Task → Transcribe all of the material below word for word and leave out its pictures.

(Scene script records)
-- Start --

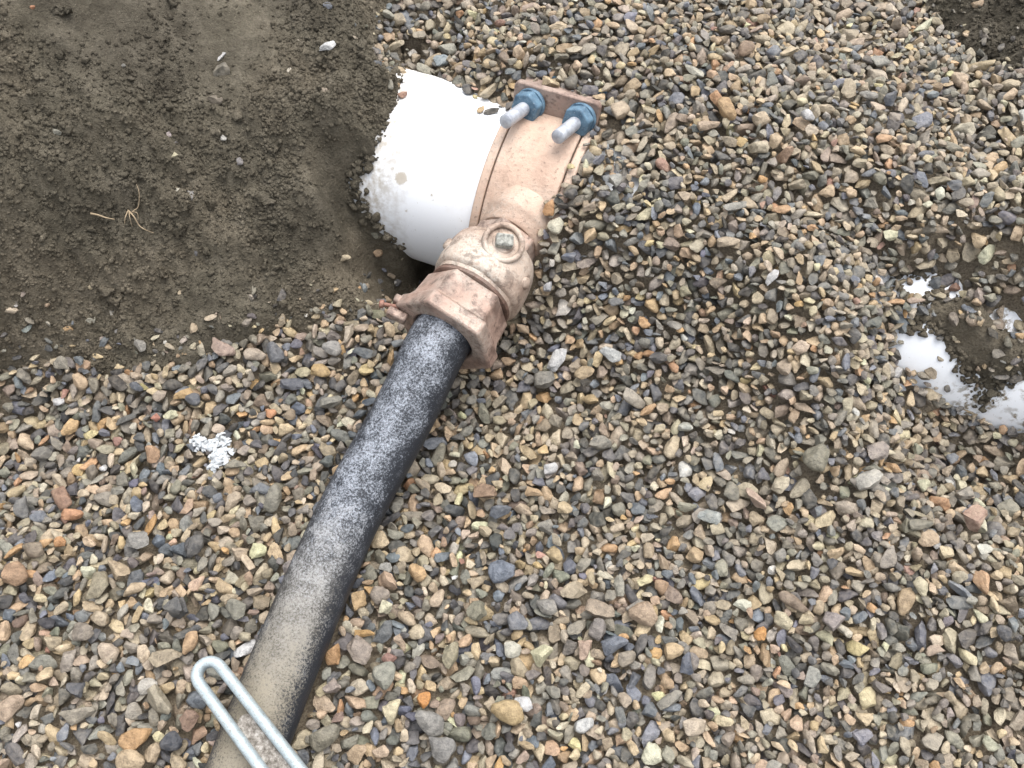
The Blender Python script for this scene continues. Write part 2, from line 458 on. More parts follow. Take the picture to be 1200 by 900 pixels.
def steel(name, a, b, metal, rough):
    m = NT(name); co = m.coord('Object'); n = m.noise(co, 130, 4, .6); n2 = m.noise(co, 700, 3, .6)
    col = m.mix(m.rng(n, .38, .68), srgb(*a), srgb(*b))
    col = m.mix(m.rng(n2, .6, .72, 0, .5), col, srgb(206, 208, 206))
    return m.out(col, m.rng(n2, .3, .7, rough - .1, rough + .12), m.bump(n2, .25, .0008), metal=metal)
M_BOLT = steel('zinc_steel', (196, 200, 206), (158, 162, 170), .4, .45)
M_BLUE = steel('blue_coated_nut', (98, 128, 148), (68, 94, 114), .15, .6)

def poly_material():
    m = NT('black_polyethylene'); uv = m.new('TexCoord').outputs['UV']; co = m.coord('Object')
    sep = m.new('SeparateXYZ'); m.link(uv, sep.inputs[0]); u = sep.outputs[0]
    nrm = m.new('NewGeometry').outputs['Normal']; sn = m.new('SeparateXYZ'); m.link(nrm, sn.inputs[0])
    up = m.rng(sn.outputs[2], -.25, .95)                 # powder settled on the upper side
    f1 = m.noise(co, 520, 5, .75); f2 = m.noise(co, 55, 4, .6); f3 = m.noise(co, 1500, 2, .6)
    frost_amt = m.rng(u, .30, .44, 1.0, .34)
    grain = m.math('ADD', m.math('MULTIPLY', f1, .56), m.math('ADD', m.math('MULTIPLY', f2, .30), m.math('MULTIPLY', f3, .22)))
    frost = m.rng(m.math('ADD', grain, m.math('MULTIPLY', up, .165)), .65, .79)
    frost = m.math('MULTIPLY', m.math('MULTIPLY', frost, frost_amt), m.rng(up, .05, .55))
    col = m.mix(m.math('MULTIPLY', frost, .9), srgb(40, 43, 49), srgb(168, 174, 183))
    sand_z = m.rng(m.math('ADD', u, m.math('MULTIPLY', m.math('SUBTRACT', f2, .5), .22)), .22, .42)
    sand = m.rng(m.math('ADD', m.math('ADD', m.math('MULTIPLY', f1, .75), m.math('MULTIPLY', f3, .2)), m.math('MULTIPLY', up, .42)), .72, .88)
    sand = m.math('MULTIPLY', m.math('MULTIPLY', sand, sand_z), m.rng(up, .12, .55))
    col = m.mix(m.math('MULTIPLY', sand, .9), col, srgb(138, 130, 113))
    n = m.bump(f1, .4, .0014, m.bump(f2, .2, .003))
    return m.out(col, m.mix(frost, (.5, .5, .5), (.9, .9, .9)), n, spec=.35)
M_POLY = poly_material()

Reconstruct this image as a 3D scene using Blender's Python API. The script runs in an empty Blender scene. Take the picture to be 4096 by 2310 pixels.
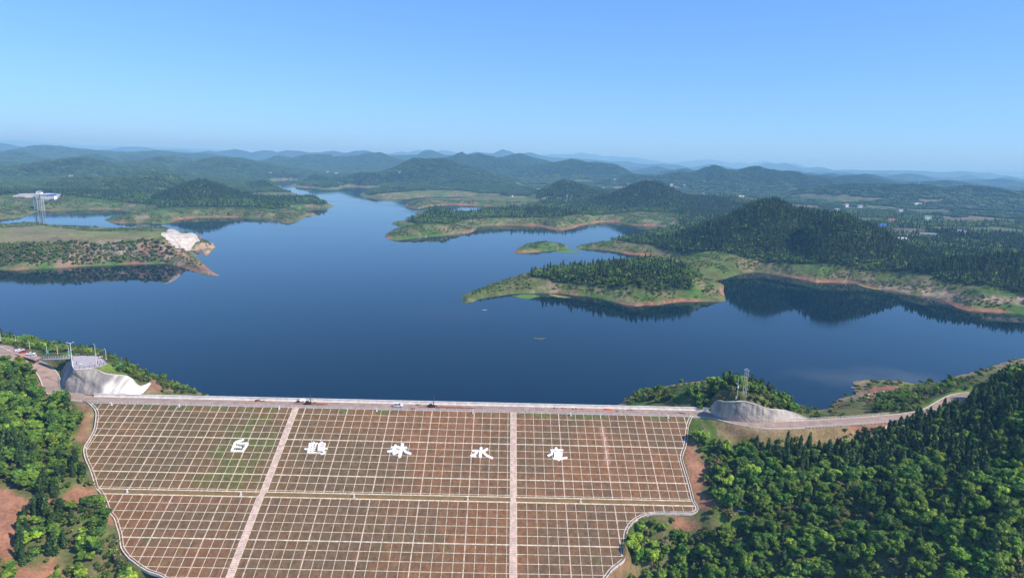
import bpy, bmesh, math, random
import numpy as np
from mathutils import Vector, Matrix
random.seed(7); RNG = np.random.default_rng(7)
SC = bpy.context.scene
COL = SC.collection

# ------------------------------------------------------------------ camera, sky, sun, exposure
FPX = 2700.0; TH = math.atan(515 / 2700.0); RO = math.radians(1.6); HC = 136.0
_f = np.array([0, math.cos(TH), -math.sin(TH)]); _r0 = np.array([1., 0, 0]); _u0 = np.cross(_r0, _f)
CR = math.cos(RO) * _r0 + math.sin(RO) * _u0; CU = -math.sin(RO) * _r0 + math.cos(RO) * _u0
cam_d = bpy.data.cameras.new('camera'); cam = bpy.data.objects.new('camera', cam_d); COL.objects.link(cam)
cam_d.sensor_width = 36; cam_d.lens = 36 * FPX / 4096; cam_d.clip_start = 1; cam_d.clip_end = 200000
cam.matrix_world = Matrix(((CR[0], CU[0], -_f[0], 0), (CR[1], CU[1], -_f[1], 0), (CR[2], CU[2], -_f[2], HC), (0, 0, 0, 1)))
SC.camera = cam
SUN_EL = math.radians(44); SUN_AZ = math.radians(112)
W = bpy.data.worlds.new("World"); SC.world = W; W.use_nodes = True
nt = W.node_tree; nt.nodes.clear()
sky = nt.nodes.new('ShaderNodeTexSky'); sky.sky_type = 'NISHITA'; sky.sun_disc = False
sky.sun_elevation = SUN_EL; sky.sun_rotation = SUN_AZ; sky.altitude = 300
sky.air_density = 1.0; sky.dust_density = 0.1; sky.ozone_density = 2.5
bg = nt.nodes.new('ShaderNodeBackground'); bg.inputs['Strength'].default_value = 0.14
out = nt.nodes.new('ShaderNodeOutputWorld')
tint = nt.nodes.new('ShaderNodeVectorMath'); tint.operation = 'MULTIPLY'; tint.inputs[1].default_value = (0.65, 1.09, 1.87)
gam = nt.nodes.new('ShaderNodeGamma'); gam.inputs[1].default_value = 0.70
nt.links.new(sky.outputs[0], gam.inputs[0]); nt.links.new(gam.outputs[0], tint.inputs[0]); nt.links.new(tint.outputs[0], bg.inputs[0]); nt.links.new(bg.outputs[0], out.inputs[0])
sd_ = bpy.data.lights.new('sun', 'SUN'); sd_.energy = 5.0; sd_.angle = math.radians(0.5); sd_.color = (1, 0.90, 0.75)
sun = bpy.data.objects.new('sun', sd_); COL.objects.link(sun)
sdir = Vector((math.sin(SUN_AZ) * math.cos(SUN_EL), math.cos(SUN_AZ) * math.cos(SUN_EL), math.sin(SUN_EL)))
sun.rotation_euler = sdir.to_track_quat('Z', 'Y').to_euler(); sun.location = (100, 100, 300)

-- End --

Answer to the exercise →
The Blender Python script for this scene continues. Write part 2, from line 458 on. More parts follow. Take the picture to be 1200 by 900 pixels.
def steel(name, a, b, metal, rough):
    m = NT(name); co = m.coord('Object'); n = m.noise(co, 130, 4, .6); n2 = m.noise(co, 700, 3, .6)
    col = m.mix(m.rng(n, .38, .68), srgb(*a), srgb(*b))
    col = m.mix(m.rng(n2, .6, .72, 0, .5), col, srgb(206, 208, 206))
    return m.out(col, m.rng(n2, .3, .7, rough - .1, rough + .12), m.bump(n2, .25, .0008), metal=metal)
M_BOLT = steel('zinc_steel', (196, 200, 206), (158, 162, 170), .4, .45)
M_BLUE = steel('blue_coated_nut', (98, 128, 148), (68, 94, 114), .15, .6)

def poly_material():
    m = NT('black_polyethylene'); uv = m.new('TexCoord').outputs['UV']; co = m.coord('Object')
    sep = m.new('SeparateXYZ'); m.link(uv, sep.inputs[0]); u = sep.outputs[0]
    nrm = m.new('NewGeometry').outputs['Normal']; sn = m.new('SeparateXYZ'); m.link(nrm, sn.inputs[0])
    up = m.rng(sn.outputs[2], -.25, .95)                 # powder settled on the upper side
    f1 = m.noise(co, 520, 5, .75); f2 = m.noise(co, 55, 4, .6); f3 = m.noise(co, 1500, 2, .6)
    frost_amt = m.rng(u, .30, .44, 1.0, .34)
    grain = m.math('ADD', m.math('MULTIPLY', f1, .56), m.math('ADD', m.math('MULTIPLY', f2, .30), m.math('MULTIPLY', f3, .22)))
    frost = m.rng(m.math('ADD', grain, m.math('MULTIPLY', up, .165)), .65, .79)
    frost = m.math('MULTIPLY', m.math('MULTIPLY', frost, frost_amt), m.rng(up, .05, .55))
    col = m.mix(m.math('MULTIPLY', frost, .9), srgb(40, 43, 49), srgb(168, 174, 183))
    sand_z = m.rng(m.math('ADD', u, m.math('MULTIPLY', m.math('SUBTRACT', f2, .5), .22)), .22, .42)
    sand = m.rng(m.math('ADD', m.math('ADD', m.math('MULTIPLY', f1, .75), m.math('MULTIPLY', f3, .2)), m.math('MULTIPLY', up, .42)), .72, .88)
    sand = m.math('MULTIPLY', m.math('MULTIPLY', sand, sand_z), m.rng(up, .12, .55))
    col = m.mix(m.math('MULTIPLY', sand, .9), col, srgb(138, 130, 113))
    n = m.bump(f1, .4, .0014, m.bump(f2, .2, .003))
    return m.out(col, m.mix(frost, (.5, .5, .5), (.9, .9, .9)), n, spec=.35)
M_POLY = poly_material()

Reconstruct this image as a 3D scene using Blender's Python API. The script runs in an empty Blender scene. Take the picture to be 4096 by 2310 pixels.
import bpy, bmesh, math, random
import numpy as np
from mathutils import Vector, Matrix
random.seed(7); RNG = np.random.default_rng(7)
SC = bpy.context.scene
COL = SC.collection

# ------------------------------------------------------------------ camera, sky, sun, exposure
FPX = 2700.0; TH = math.atan(515 / 2700.0); RO = math.radians(1.6); HC = 136.0
_f = np.array([0, math.cos(TH), -math.sin(TH)]); _r0 = np.array([1., 0, 0]); _u0 = np.cross(_r0, _f)
CR = math.cos(RO) * _r0 + math.sin(RO) * _u0; CU = -math.sin(RO) * _r0 + math.cos(RO) * _u0
cam_d = bpy.data.cameras.new('camera'); cam = bpy.data.objects.new('camera', cam_d); COL.objects.link(cam)
cam_d.sensor_width = 36; cam_d.lens = 36 * FPX / 4096; cam_d.clip_start = 1; cam_d.clip_end = 200000
cam.matrix_world = Matrix(((CR[0], CU[0], -_f[0], 0), (CR[1], CU[1], -_f[1], 0), (CR[2], CU[2], -_f[2], HC), (0, 0, 0, 1)))
SC.camera = cam
SUN_EL = math.radians(44); SUN_AZ = math.radians(112)
W = bpy.data.worlds.new("World"); SC.world = W; W.use_nodes = True
nt = W.node_tree; nt.nodes.clear()
sky = nt.nodes.new('ShaderNodeTexSky'); sky.sky_type = 'NISHITA'; sky.sun_disc = False
sky.sun_elevation = SUN_EL; sky.sun_rotation = SUN_AZ; sky.altitude = 300
sky.air_density = 1.0; sky.dust_density = 0.1; sky.ozone_density = 2.5
bg = nt.nodes.new('ShaderNodeBackground'); bg.inputs['Strength'].default_value = 0.14
out = nt.nodes.new('ShaderNodeOutputWorld')
tint = nt.nodes.new('ShaderNodeVectorMath'); tint.operation = 'MULTIPLY'; tint.inputs[1].default_value = (0.65, 1.09, 1.87)
gam = nt.nodes.new('ShaderNodeGamma'); gam.inputs[1].default_value = 0.70
nt.links.new(sky.outputs[0], gam.inputs[0]); nt.links.new(gam.outputs[0], tint.inputs[0]); nt.links.new(tint.outputs[0], bg.inputs[0]); nt.links.new(bg.outputs[0], out.inputs[0])
sd_ = bpy.data.lights.new('sun', 'SUN'); sd_.energy = 5.0; sd_.angle = math.radians(0.5); sd_.color = (1, 0.90, 0.75)
sun = bpy.data.objects.new('sun', sd_); COL.objects.link(sun)
sdir = Vector((math.sin(SUN_AZ) * math.cos(SUN_EL), math.cos(SUN_AZ) * math.cos(SUN_EL), math.sin(SUN_EL)))
sun.rotation_euler = sdir.to_track_quat('Z', 'Y').to_euler(); sun.location = (100, 100, 300)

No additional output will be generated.